Opinion
October 18, 2001.
Judgment, Supreme Court, Bronx County (George Covington, J. on motions; Lawrence Tonetti, J. at jury trial and sentence), rendered August 5, 1998, convicting defendant, after a jury trial, of criminal sale of a controlled substance in the third degree, criminal possession of a controlled substance in the third degree, resisting arrest and unlawful possession of marijuana, and sentencing him, as a second felony offender, to two concurrent terms of 5 to 10 years and two unconditional discharges, unanimously affirmed.
Lara R. Binimow, for respondent.
Gordon F. Wylie, for defendant-appellant.
Before: Sullivan, P.J., Williams, Tom, Mazzarelli, Andrias, JJ.
The court properly denied defendant's suppression motion without a hearing. Defendant was provided with detailed information about the basis for his arrest, including a felony complaint explicitly stating that defendant was observed discarding a quantity of drugs. Since defendant's motion failed to make any contrary allegations that would warrant suppression, there was no factual issue requiring a hearing (see, People v. Mendoza, 82 N.Y.2d 415; People v. Omaro, 201 A.D.2d 324).

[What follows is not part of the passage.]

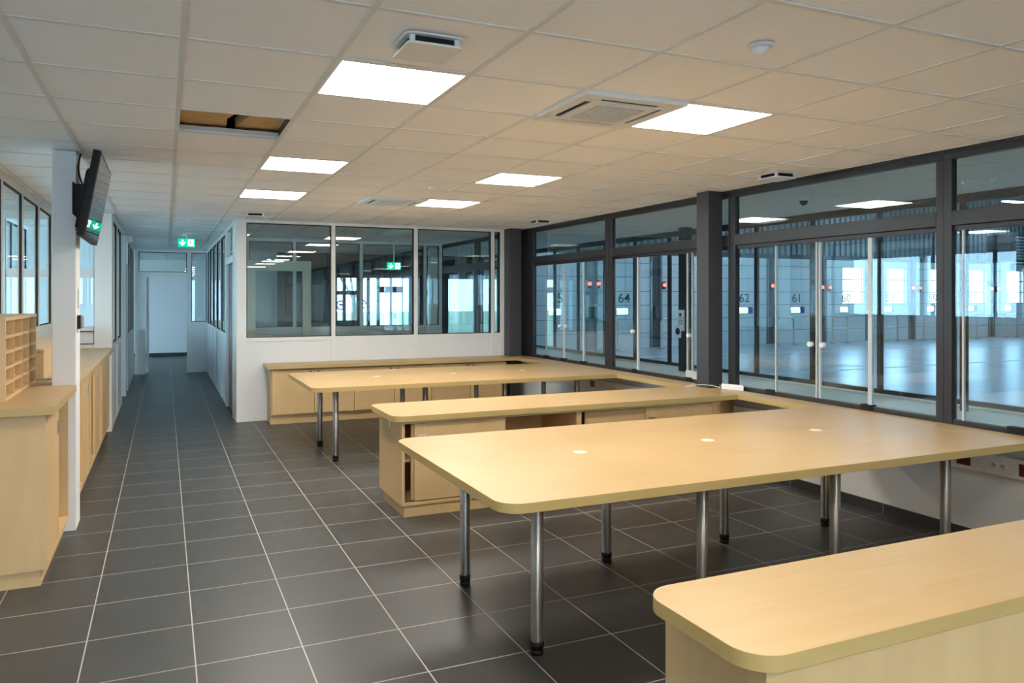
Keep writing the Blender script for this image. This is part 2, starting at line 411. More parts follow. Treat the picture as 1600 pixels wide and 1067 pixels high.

Contrary to defendant's argument, his conviction of criminal possession of a controlled substance in the third degree was not against the weight of the evidence. Defendant's connection to the drugs in question was clearly established.
We perceive no basis for reduction of sentence.
THIS CONSTITUTES THE DECISION AND ORDER OF THE SUPREME COURT, APPELLATE DIVISION, FIRST DEPARTMENT.